É por essa altura, que começa a planear a própria fuga, o que veio a acontecer a 10 de Outubro de 2015. Numa cena quase digna de um filme de acção, Jacques Mourad fugiu dos jihadistas saltando para cima de uma mota conduzida por um amigo muçulmano. Quando recorda esse episódio vê também aí a presença de Deus e de Nossa Senhora.
“Com a ajuda de um jovem muçulmano, consegui sair de Al-Qaryatain apesar dos riscos que isso implicava. E, novamente, a mão misericordiosa de Deus e de Nossa Senhora protegeram-me e acompanharam-me. Ajudado por esse muçulmano local, consegui passar um posto de controlo dos jihadistas sem que me reconhecessem ou detivessem. A 10 de Outubro de 2015, nesse caminho de deserto, a palavra “liberdade” voltou a surgir.”
A ligação do novo Arcebispo de Homs dos Sírios à Fundação AIS é antiga. Pouco tempo antes de ter sido raptado pelos jihadistas, Jacques Mourad tinha enviado uma mensagem para a fundação pontifícia, em que testemunha e agradece a generosidade dos seus benfeitores e amigos pelo povo sírio que experimentava então a dureza brutal da guerra em todo o território.

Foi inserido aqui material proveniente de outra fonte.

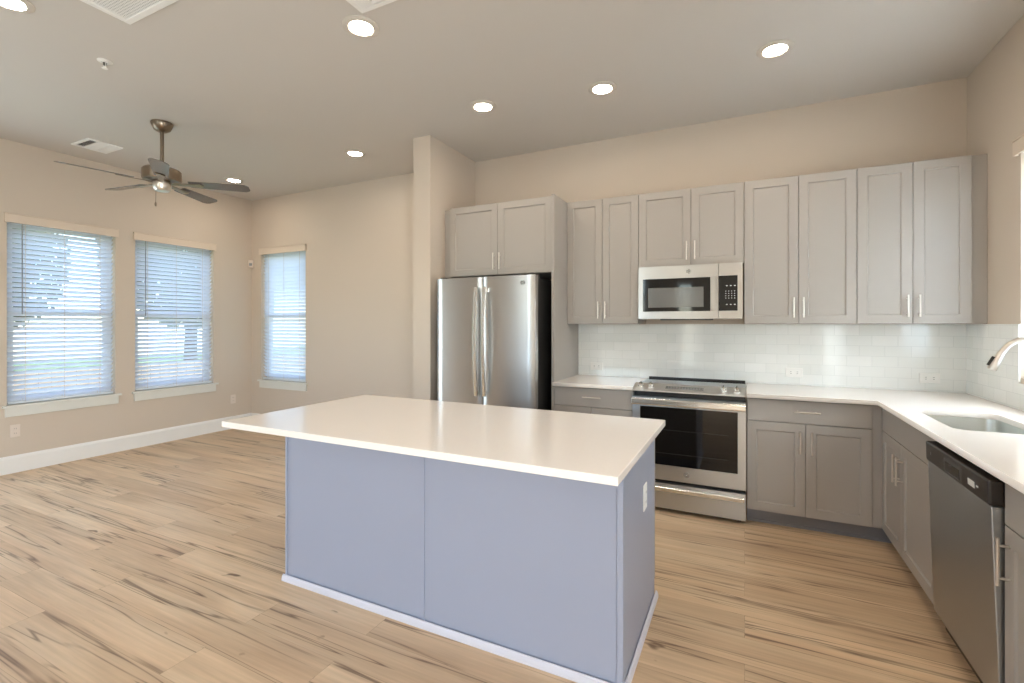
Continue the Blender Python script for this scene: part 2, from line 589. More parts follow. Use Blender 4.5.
# baseboards
def base_profile(mb, along, a0, a1, wall, sgn):
    """12 mm board with an eased top, against a wall plane"""
    pr = [(0, 0), (0.016, 0), (0.016, 0.135), (0.010, 0.152), (0.004, 0.16), (0, 0.16)]
    r0, r1 = [], []
    for t, z in pr:
        if along == 'y':
            r0.append((wall + sgn * t, a0, z)); r1.append((wall + sgn * t, a1, z))
        else:
            r0.append((a0, wall + sgn * t, z)); r1.append((a1, wall + sgn * t, z))
    mb.loops([r0, r1])
    return mb
struct('baseboard_left', base_profile(base_profile(MB(), 'y', YR, FILL_DOOR[0], XL, 1), 'y', FILL_DOOR[1], YB, XL, 1), M['white'])
b = base_profile(MB(), 'x', XL + 0.016, -2.7065, YB, -1)
base_profile(b, 'y', 3.497, YB - 0.016, -2.7065, -1)
base_profile(b, 'x', -2.7225, -2.519, 3.497, -1)
struct('baseboard_back', b, M['white'])

# subway tile
ZK = 0.900
struct('trim_1', MB().box(-1.398, XR - 0.009, YB - 0.009, YB, 0.872, 1.3705), M['tile_x'])
struct('trim_2', MB().box(XR - 0.009, XR, 1.2, YB - 0.009, 0.872, Z40 - 0.03).box(XR - 0.009, XR, W4[1] + 0.001, YB - 0.009, Z40 - 0.03, 1.3705)
       .box(XR - 0.009, XR, 1.2, W4[0] - 0.001, Z40 - 0.03, 1.3705), M['tile_y'])

# ------------------------------------------------------------------ windows and blinds (local: x along the wall, -y into the room)
def window(name, loc, rz, w, z0, z1, mid, sill=True):
    r = setting(name, loc)
    r.rotation_euler = (0, 0, rz)
    f = MB()
    o, t = 0.045, 0.09            # frame width, frame position behind the wall face
    f.box(0, o, t, t + 0.06, z0, z1).box(w - o, w, t, t + 0.06, z0, z1)
    f.box(o, w - o, t, t + 0.06, z0, z0 + o).box(o, w - o, t, t + 0.06, z1 - o, z1)
    f.build('frame', M['vinyl'], r, 0.002)
    s = MB()
    for a, bz, yy in ((z0 + o, mid + 0.02, t + 0.005), (mid - 0.02, z1 - o, t + 0.032)):
        s.box(o, o + 0.03, yy, yy + 0.022, a, bz).box(w - o - 0.03, w - o, yy, yy + 0.022, a, bz)
        s.box(o + 0.03, w - o - 0.03, yy, yy + 0.022, a, a + 0.038).box(o + 0.03, w - o - 0.03, yy, yy + 0.022, bz - 0.038, bz)
    s.build('sash', M['vinyl'], r, 0.0015)
    MB().box(o + 0.025, w - o - 0.025, t + 0.014, t + 0.018, z0 + o + 0.03, mid - 0.01).build('glass', M['glass'], r)
    MB().box(o + 0.025, w - o - 0.025, t + 0.041, t + 0.045, mid + 0.01, z1 - o - 0.03).build('glass', M['glass'], r)
    if sill:
        MB().box(0.001, w - 0.001, -0.001, t, z0 - 0.02, z0 + 0.001).box(-0.035, w + 0.045, -0.035, 0.0, z0 - 0.02, z0 + 0.001).build('sill', M['sill'], r, 0.003)
        MB().box(-0.015, w + 0.022, -0.018, 0.0, z0 - 0.105, z0 - 0.021).build('apron', M['sill'], r, 0.003)
    return r

def blind(label, loc, rz, w, z0, z1, group, pitch=0.0455, tilt=43, over=0.02, wand=True):
    r = thing('window_blind', label, 'blind', (loc[0], loc[1], z0), rz, group)
    h = z1 - z0
    c = 0.042                       # slat centre behind the wall face
    # valance: face board with two returns
    v = MB()
    v.box(-over, w + over, -0.024, -0.012, h - 0.062, h + 0.016)
    v.box(-over, -over + 0.012, -0.012, -0.001, h - 0.062, h + 0.016).box(w + over - 0.012, w + over, -0.012, -0.001, h - 0.062, h + 0.016)
    v.box(-over - 0.004, w + over + 0.004, -0.028, -0.001, h + 0.016, h + 0.024)
    v.build('valance', M['valance'], r, 0.003)
    MB().box(0.008, w - 0.008, 0.012, 0.066, h - 0.048, h - 0.003).build('headrail', M['vinyl'], r, 0.002)
    s = MB()
    n = int((h - 0.05 - 0.045) / pitch)
    hw, a = 0.025, math.radians(tilt)
    for i in range(n):
        z = 0.05 + pitch * i + 0.015
        pts = []
        for k in range(5):
            u = -1 + k / 2
            crown = 0.0022 * (1 - u * u)
            pts.append((c + hw * u * math.cos(a) + crown * math.sin(a), z - hw * u * math.sin(a) + crown * math.cos(a)))
        low = [(y, zz - 0.0026) for y, zz in reversed(pts)]
        s.prism(pts + low, 0.010, w - 0.010)
    s.build('slats', M['slats'], r)
    MB().box(0.010, w - 0.010, c - 0.026, c + 0.026, 0.006, 0.024).build('bottom_rail', M['vinyl'], r, 0.004)
    cords = MB()
    for x in (0.13, w / 2, w - 0.13):
        for y in (c - 0.027, c + 0.027):
            cords.box(x - 0.0015, x + 0.0015, y - 0.001, y + 0.001, 0.02, h - 0.04)
    cords.build('ladder_cord', M['valance'], r)
    if wand:
        MB().tube([(0.105, 0.004, h - 0.06), (0.105, 0.003, h - 0.90)], 0.0045, 8).build('tilt_wand', M['grey'], r)
    return r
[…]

“Do fundo do nosso coração, agradecemos aos benfeitores da Ajuda à Igreja que Sofre pela solidariedade que demonstraram pelo povo sírio que sofre e, em particular, pelos que estão na nossa região. E pedimos que continuem a rezar por nós.”

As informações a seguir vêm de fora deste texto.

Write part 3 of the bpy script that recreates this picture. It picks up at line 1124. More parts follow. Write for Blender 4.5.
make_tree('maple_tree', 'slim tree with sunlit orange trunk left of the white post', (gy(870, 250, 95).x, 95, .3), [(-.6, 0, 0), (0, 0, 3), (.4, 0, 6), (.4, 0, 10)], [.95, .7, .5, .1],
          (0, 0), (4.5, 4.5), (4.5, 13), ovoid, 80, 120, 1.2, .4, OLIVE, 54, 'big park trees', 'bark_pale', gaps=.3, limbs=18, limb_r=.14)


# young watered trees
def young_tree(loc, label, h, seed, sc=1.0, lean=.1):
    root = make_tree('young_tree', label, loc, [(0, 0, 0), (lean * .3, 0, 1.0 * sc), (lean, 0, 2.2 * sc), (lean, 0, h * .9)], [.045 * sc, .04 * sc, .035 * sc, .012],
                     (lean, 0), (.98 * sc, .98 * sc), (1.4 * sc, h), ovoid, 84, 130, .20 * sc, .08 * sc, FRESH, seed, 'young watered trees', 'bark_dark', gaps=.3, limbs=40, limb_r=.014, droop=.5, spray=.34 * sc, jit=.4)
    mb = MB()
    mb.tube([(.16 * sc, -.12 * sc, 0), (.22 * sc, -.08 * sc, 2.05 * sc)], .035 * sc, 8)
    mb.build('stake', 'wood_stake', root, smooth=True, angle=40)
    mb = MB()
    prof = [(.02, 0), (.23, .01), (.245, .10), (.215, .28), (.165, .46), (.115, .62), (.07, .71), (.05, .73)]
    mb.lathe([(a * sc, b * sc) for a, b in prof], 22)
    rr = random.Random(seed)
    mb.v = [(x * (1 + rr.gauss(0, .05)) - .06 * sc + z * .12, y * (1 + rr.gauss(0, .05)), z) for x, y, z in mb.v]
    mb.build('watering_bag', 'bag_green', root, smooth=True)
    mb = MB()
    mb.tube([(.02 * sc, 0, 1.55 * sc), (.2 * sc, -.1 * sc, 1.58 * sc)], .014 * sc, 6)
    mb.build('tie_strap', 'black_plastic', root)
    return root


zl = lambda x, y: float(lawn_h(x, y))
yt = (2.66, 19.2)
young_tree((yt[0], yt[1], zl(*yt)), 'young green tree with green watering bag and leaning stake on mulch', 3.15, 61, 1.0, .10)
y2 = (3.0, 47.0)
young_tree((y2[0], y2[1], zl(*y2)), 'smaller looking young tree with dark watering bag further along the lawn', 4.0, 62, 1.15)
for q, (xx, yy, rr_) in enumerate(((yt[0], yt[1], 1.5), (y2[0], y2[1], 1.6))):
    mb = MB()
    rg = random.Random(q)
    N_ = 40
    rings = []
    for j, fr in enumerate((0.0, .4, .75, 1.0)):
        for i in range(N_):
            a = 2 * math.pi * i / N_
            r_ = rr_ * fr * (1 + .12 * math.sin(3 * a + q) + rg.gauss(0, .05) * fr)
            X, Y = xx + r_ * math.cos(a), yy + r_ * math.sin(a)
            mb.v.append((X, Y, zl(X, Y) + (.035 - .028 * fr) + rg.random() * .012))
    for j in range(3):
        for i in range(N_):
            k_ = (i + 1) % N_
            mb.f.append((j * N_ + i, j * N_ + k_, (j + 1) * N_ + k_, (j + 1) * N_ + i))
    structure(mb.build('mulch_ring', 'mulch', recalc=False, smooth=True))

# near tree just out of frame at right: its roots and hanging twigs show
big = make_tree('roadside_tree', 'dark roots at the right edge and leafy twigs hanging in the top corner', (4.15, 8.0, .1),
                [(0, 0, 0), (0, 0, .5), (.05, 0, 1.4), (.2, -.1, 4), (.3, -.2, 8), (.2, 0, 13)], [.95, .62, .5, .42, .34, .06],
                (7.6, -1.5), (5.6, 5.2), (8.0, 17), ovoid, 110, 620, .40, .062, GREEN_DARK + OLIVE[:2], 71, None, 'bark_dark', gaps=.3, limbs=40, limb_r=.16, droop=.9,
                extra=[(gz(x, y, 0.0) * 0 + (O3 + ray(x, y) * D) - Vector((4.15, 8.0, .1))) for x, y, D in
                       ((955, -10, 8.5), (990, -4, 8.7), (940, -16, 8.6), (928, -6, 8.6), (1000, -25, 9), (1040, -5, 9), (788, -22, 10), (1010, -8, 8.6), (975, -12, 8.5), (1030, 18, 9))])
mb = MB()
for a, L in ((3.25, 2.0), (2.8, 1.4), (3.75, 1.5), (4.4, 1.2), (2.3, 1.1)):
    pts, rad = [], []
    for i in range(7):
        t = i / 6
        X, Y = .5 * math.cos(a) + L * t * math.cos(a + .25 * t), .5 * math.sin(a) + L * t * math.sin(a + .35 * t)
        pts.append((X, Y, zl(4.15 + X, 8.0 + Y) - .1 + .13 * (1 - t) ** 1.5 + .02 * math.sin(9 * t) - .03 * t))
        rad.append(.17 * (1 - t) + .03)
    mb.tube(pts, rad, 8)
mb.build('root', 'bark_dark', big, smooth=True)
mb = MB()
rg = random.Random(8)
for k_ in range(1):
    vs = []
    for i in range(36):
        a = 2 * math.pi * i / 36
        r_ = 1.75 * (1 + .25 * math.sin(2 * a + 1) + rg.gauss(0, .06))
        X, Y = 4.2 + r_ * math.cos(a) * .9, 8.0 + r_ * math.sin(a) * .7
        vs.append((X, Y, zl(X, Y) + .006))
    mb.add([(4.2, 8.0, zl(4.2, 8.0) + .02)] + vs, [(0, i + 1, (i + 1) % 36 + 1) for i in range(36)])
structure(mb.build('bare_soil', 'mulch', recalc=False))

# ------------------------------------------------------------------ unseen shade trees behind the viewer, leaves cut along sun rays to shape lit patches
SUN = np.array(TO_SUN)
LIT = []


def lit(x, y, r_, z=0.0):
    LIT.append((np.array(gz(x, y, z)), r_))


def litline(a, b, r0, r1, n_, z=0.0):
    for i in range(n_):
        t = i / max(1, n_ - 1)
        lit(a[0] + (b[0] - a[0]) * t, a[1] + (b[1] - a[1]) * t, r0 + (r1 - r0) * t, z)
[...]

A ligação da AIS ao trabalho deste sacerdote e monge vinha já desde o início da crise na Síria, em 2011. Nessa altura, o responsável pelos projectos para o Médio Oriente da Ajuda à Igreja que Sofre era o Padre Andrzej Halemba.
Ele conhecerá, como poucos, a dedicação e a entrega de Jacques Mourad ao povo sírio, à comunidade cristã. Sensivelmente um mês depois de ter sido raptado pelos jihadistas, quando ainda se desconhecia até o seu paradeiro ou se estaria vivo ou não, o Padre Halemba falou dele como sendo alguém muito especial, como um construtor de paz, um fazedor de pontes. E por isso perguntava como seria possível alguém assim ser raptado…

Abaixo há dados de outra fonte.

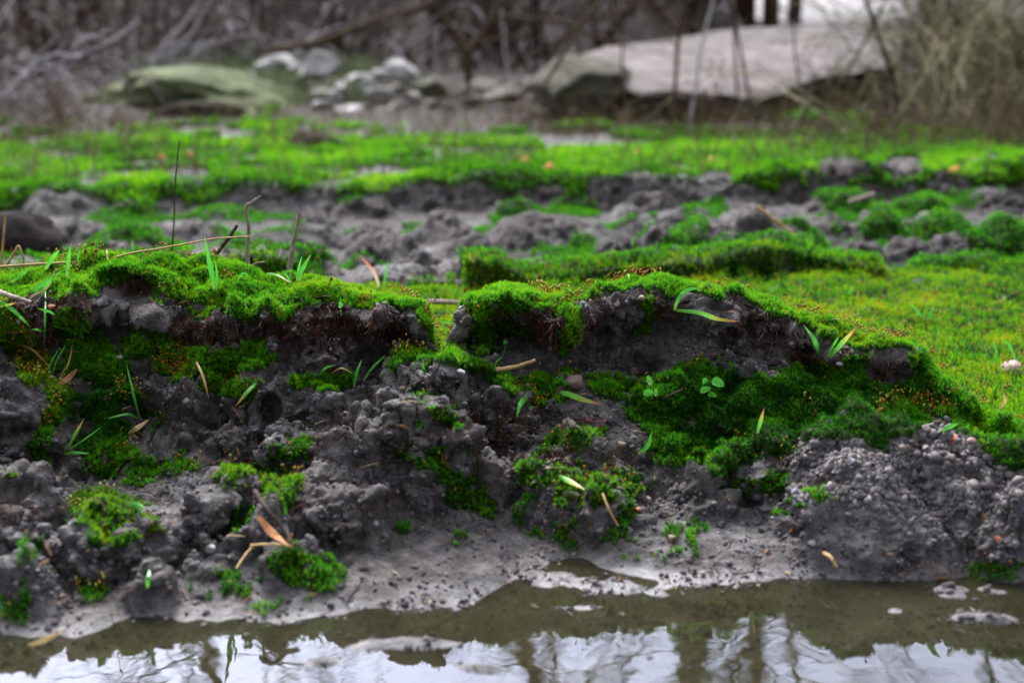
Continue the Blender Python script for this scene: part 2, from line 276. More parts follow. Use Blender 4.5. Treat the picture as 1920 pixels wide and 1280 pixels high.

“O Padre Jacques sempre ajudou todas as pessoas, sejam cristãos ou muçulmanos. Ele ajudou todos, mas nunca tomou partido. Por que um homem como esse seria raptado? Nós podemos ver mais uma vez como a guerra está a reivindicar as melhores pessoas. O Padre Jacques é um líder espiritual de cristãos e muçulmanos. As pessoas de ambas as religiões olham para ele e confiam nele.”
E também a Igreja confia nele, como ficou agora testemunhado com a sua escolha como novo Arcebispo de Homs dos Sírios. O Sínodo dos Bispos da Igreja Patriarcal de Antioquia dos Sírios também elegeu o novo arcebispo de Mosul dos Sírios, no Iraque. Trata-se do reverendo Qusay Mubarak Abdullah (Younan) Hano, a quem o Papa também deu o seu consentimento.